*The exercise*
Reproduce the listing word for word. Skip any image.

################

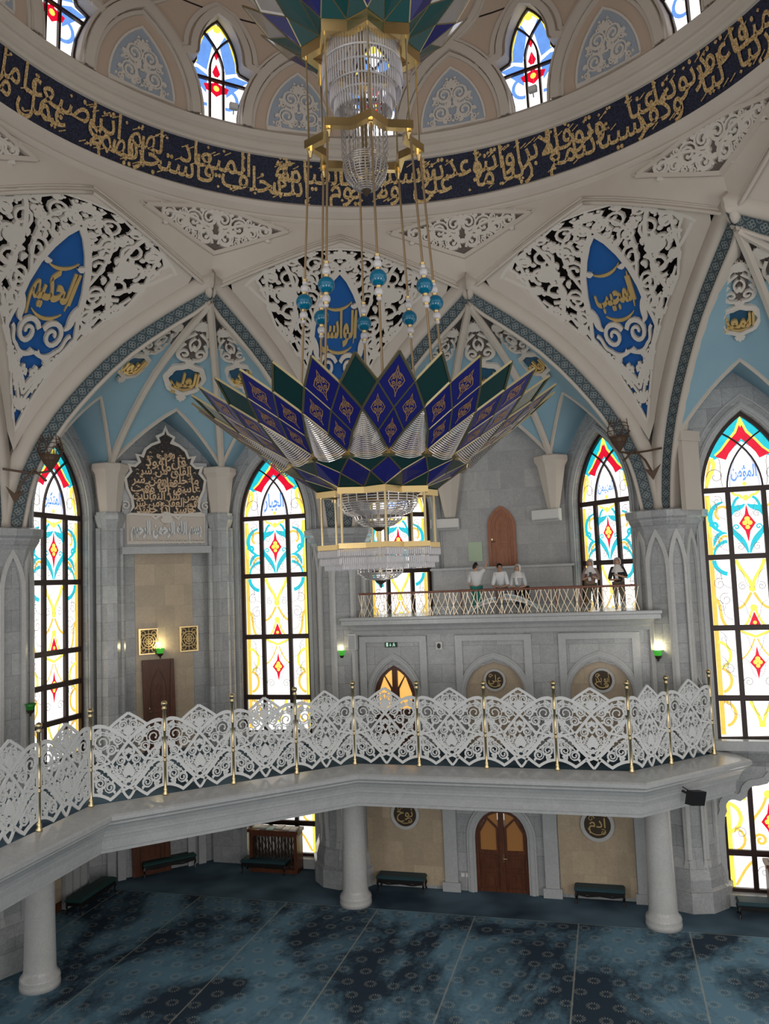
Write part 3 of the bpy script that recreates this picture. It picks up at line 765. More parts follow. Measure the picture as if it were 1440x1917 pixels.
for a in (-22.5, 22.5, 67.5):
    b = MB(); st = MB(); so = MB()
    for k, side in (('c', 1), ('w', -1), ('w', 1)):
        w = webset(k, side); ts = [i/14 for i in range(15)]; us = [-1+i/8 for i in range(17)]
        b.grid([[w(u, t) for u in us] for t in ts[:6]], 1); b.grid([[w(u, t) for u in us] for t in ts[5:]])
        edge = [w(u, 1.) for u in us]
        st.tube([p+Vector((0, -.03, 0)) for p in edge], .065, 5)
        wo = WALLO[k].copy(); wo.x *= side
        out = []
        for p in edge:
            dd = (16.5-p.y) if k == 'c' else (C0+.05-(abs(p.x)+p.y))*S2
            out.append(p+wo*max(dd, .05))
        so.grid([edge, out])
    for side in (-1, 1):
        st.tube([corb_rib(i/12, side)+Vector((0, -.03, -.02)) for i in range(13)], .13, 6)
        if a != 67.5 or side > 0: continue
        p = pier_rib(1., side)                 # little impost by the arch
        st.box(min(p.x-.05*side, p.x+.26*side), max(p.x-.05*side, p.x+.26*side), p.y-.05, p.y+.8, p.z-.3, p.z+.02); st.box(min(p.x+.02*side, p.x+.2*side), max(p.x+.02*side, p.x+.2*side), p.y+.05, p.y+.8, 12.2, p.z-.28)
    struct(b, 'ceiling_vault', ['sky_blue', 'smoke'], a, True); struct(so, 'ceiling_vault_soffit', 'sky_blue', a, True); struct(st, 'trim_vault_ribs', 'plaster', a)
# ---- pendentives between the arches (frame of the pier, x across, y out)
def from_alcove(p, da):                        # alcove frame turned by da degrees into the pier frame
    t = radians(da); x, y, z = p
    return Vector((x*cos(t)+y*sin(t), -x*sin(t)+y*cos(t), z))
EDGE = []
for s in [.9, 1.1, 1.35, 1.7, 2.1, 2.6, 3.1, 3.7, 4.3, 5.0, 5.6, 6.23]: EDGE.append(from_alcove(rib(s, .60, .0, -1), 22.5))
# right-hand edge of the pendentive: left arch of the alcove to its right
EDGE = [p for p in EDGE if p.x > .04]
BOT = Vector((0, EDGE[0].y+.03, EDGE[0].z-.35)); EDGE = [BOT]+EDGE
VR = EDGE[-1]; TOPP = Vector((0, 9.62, 20.95))
def samp(P, t):
    L = [0.]
    for i in range(1, len(P)): L.append(L[-1]+(P[i]-P[i-1]).length)
    q = t*L[-1]; i = 1
    while i < len(P)-1 and L[i] < q: i += 1
    return P[i-1].lerp(P[i], (q-L[i-1])/(L[i]-L[i-1]))
def flipx(p): return Vector((-p.x, p.y, p.z))
def upper(t): p = VR.lerp(TOPP, t); p.z += .12*4*t*(1-t); return p
def coons(p, q):                               # p along bottom->right, q along bottom->left
    c0 = samp(EDGE, p); c1 = flipx(upper(p)); d0 = flipx(samp(EDGE, q)); d1 = upper(q)
    B = BOT*(1-p)*(1-q)+VR*p*(1-q)+flipx(VR)*(1-p)*q+TOPP*p*q
    return c0*(1-q)+c1*q+d0*(1-p)+d1*p-B
PW, PH, HV = VR.x, 7.3, .73
def kite(x, y):
    u, v = max(-1, min(1, x/PW)), max(0, min(1, y/PH)); k = 1-2*HV     # v = HV*s + k*(s*s-u*u)/4
    A, Bq, Cq = k/4, HV, -k*u*u/4-v
    disc = max(Bq*Bq-4*A*Cq, 0.); s = (-Bq+sqrt(disc))/(2*A)
    s = max(abs(u), min(2-abs(u), s)); return (s+u)/2, (s-u)/2
def pend(x, y, d=0.):
    p, q = kite(x, y); P = coons(p, q)
    h = .03; du = coons(min(1, p+h), q)-coons(max(0, p-h), q); dv = coons(p, min(1, q+h))-coons(p, max(0, q-h))
    n = du.cross(dv); n = n.normalized() if n.length > 1e-8 else Vector((0, -1, 0))
    if n.y > 0: n = -n
    return P+n*d
KX = PW; KY = HV*PH
def inset_kite(k):                             # outline of the pierced field
    return [(0, .42), (KX*(.27), 2.35), (KX*.62, 3.95), (KX-1.05, KY-.10), (KX-.95, KY+.08), (KX*.55, 6.28), (KX*.2, 6.72), (0, 6.8),
            (-KX*.2, 6.72), (-KX*.55, 6.28), (-KX+.95, KY+.08), (-KX+1.05, KY-.10), (-KX*.62, 3.95), (-KX*.27, 2.35)]
FIELD = inset_kite(0)
def densify(P, n=4): return [(P[i][0]+(P[(i+1) % len(P)][0]-P[i][0])*k/n, P[i][1]+(P[(i+1) % len(P)][1]-P[i][1])*k/n) for i in range(len(P)) for k in range(n)]
MED = [(0, 5.8), (.24, 5.45), (.46, 5.0), (.66, 4.5), (.8, 3.95), (.88, 3.4), (1.0, 3.0), (1.08, 2.65), (.8, 2.2), (.3, 1.9), (0, 1.5)]
MED = [(x*1.12, y) for x, y in MED]; MEDP = MED+mirror(MED[-2:0:-1])
def ridgemap(k, side, s, L):                    # plaque hung on the ridge of a web: x across, y up from its middle
    pk = PK if k == 'c' else Vector((side*PKW.x, PKW.y, PKW.z)); acc = [0.]
    for i in range(40): acc.append(acc[-1]+(ridge((i+1)/40, pk)-ridge(i/40, pk)).length)
    h = Vector((pk.x, pk.y-V0.y, 0)).normalized(); U = Vector((h.y, -h.x, 0))
    def f(x, y, d=0.):
        q = max(.02, min(L-y*s, acc[-1])); i = 0
        while i < 39 and acc[i+1] < q: i += 1
        t = (i+(q-acc[i])/max(acc[i+1]-acc[i], 1e-6))/40
        tg = (ridge(min(1, t+.02), pk)-ridge(max(0, t-.02), pk)).normalized(); n = tg.cross(U)
        if n.dot(h) > 0: n = -n
        return ridge(t, pk)+U*x*s+n*(d+.10-.22*(x*s)**2)
    return f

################

*Finished answer*
Write part 3 of the bpy script that recreates this picture. It picks up at line 765. More parts follow. Measure the picture as if it were 1440x1917 pixels.
for a in (-22.5, 22.5, 67.5):
    b = MB(); st = MB(); so = MB()
    for k, side in (('c', 1), ('w', -1), ('w', 1)):
        w = webset(k, side); ts = [i/14 for i in range(15)]; us = [-1+i/8 for i in range(17)]
        b.grid([[w(u, t) for u in us] for t in ts[:6]], 1); b.grid([[w(u, t) for u in us] for t in ts[5:]])
        edge = [w(u, 1.) for u in us]
        st.tube([p+Vector((0, -.03, 0)) for p in edge], .065, 5)
        wo = WALLO[k].copy(); wo.x *= side
        out = []
        for p in edge:
            dd = (16.5-p.y) if k == 'c' else (C0+.05-(abs(p.x)+p.y))*S2
            out.append(p+wo*max(dd, .05))
        so.grid([edge, out])
    for side in (-1, 1):
        st.tube([corb_rib(i/12, side)+Vector((0, -.03, -.02)) for i in range(13)], .13, 6)
        if a != 67.5 or side > 0: continue
        p = pier_rib(1., side)                 # little impost by the arch
        st.box(min(p.x-.05*side, p.x+.26*side), max(p.x-.05*side, p.x+.26*side), p.y-.05, p.y+.8, p.z-.3, p.z+.02); st.box(min(p.x+.02*side, p.x+.2*side), max(p.x+.02*side, p.x+.2*side), p.y+.05, p.y+.8, 12.2, p.z-.28)
    struct(b, 'ceiling_vault', ['sky_blue', 'smoke'], a, True); struct(so, 'ceiling_vault_soffit', 'sky_blue', a, True); struct(st, 'trim_vault_ribs', 'plaster', a)
# ---- pendentives between the arches (frame of the pier, x across, y out)
def from_alcove(p, da):                        # alcove frame turned by da degrees into the pier frame
    t = radians(da); x, y, z = p
    return Vector((x*cos(t)+y*sin(t), -x*sin(t)+y*cos(t), z))
EDGE = []
for s in [.9, 1.1, 1.35, 1.7, 2.1, 2.6, 3.1, 3.7, 4.3, 5.0, 5.6, 6.23]: EDGE.append(from_alcove(rib(s, .60, .0, -1), 22.5))
# right-hand edge of the pendentive: left arch of the alcove to its right
EDGE = [p for p in EDGE if p.x > .04]
BOT = Vector((0, EDGE[0].y+.03, EDGE[0].z-.35)); EDGE = [BOT]+EDGE
VR = EDGE[-1]; TOPP = Vector((0, 9.62, 20.95))
def samp(P, t):
    L = [0.]
    for i in range(1, len(P)): L.append(L[-1]+(P[i]-P[i-1]).length)
    q = t*L[-1]; i = 1
    while i < len(P)-1 and L[i] < q: i += 1
    return P[i-1].lerp(P[i], (q-L[i-1])/(L[i]-L[i-1]))
def flipx(p): return Vector((-p.x, p.y, p.z))
def upper(t): p = VR.lerp(TOPP, t); p.z += .12*4*t*(1-t); return p
def coons(p, q):                               # p along bottom->right, q along bottom->left
    c0 = samp(EDGE, p); c1 = flipx(upper(p)); d0 = flipx(samp(EDGE, q)); d1 = upper(q)
    B = BOT*(1-p)*(1-q)+VR*p*(1-q)+flipx(VR)*(1-p)*q+TOPP*p*q
    return c0*(1-q)+c1*q+d0*(1-p)+d1*p-B
PW, PH, HV = VR.x, 7.3, .73
def kite(x, y):
    u, v = max(-1, min(1, x/PW)), max(0, min(1, y/PH)); k = 1-2*HV     # v = HV*s + k*(s*s-u*u)/4
    A, Bq, Cq = k/4, HV, -k*u*u/4-v
    disc = max(Bq*Bq-4*A*Cq, 0.); s = (-Bq+sqrt(disc))/(2*A)
    s = max(abs(u), min(2-abs(u), s)); return (s+u)/2, (s-u)/2
def pend(x, y, d=0.):
    p, q = kite(x, y); P = coons(p, q)
    h = .03; du = coons(min(1, p+h), q)-coons(max(0, p-h), q); dv = coons(p, min(1, q+h))-coons(p, max(0, q-h))
    n = du.cross(dv); n = n.normalized() if n.length > 1e-8 else Vector((0, -1, 0))
    if n.y > 0: n = -n
    return P+n*d
KX = PW; KY = HV*PH
def inset_kite(k):                             # outline of the pierced field
    return [(0, .42), (KX*(.27), 2.35), (KX*.62, 3.95), (KX-1.05, KY-.10), (KX-.95, KY+.08), (KX*.55, 6.28), (KX*.2, 6.72), (0, 6.8),
            (-KX*.2, 6.72), (-KX*.55, 6.28), (-KX+.95, KY+.08), (-KX+1.05, KY-.10), (-KX*.62, 3.95), (-KX*.27, 2.35)]
FIELD = inset_kite(0)
def densify(P, n=4): return [(P[i][0]+(P[(i+1) % len(P)][0]-P[i][0])*k/n, P[i][1]+(P[(i+1) % len(P)][1]-P[i][1])*k/n) for i in range(len(P)) for k in range(n)]
MED = [(0, 5.8), (.24, 5.45), (.46, 5.0), (.66, 4.5), (.8, 3.95), (.88, 3.4), (1.0, 3.0), (1.08, 2.65), (.8, 2.2), (.3, 1.9), (0, 1.5)]
MED = [(x*1.12, y) for x, y in MED]; MEDP = MED+mirror(MED[-2:0:-1])
def ridgemap(k, side, s, L):                    # plaque hung on the ridge of a web: x across, y up from its middle
    pk = PK if k == 'c' else Vector((side*PKW.x, PKW.y, PKW.z)); acc = [0.]
    for i in range(40): acc.append(acc[-1]+(ridge((i+1)/40, pk)-ridge(i/40, pk)).length)
    h = Vector((pk.x, pk.y-V0.y, 0)).normalized(); U = Vector((h.y, -h.x, 0))
    def f(x, y, d=0.):
        q = max(.02, min(L-y*s, acc[-1])); i = 0
        while i < 39 and acc[i+1] < q: i += 1
        t = (i+(q-acc[i])/max(acc[i+1]-acc[i], 1e-6))/40
        tg = (ridge(min(1, t+.02), pk)-ridge(max(0, t-.02), pk)).normalized(); n = tg.cross(U)
        if n.dot(h) > 0: n = -n
        return ridge(t, pk)+U*x*s+n*(d+.10-.22*(x*s)**2)
    return f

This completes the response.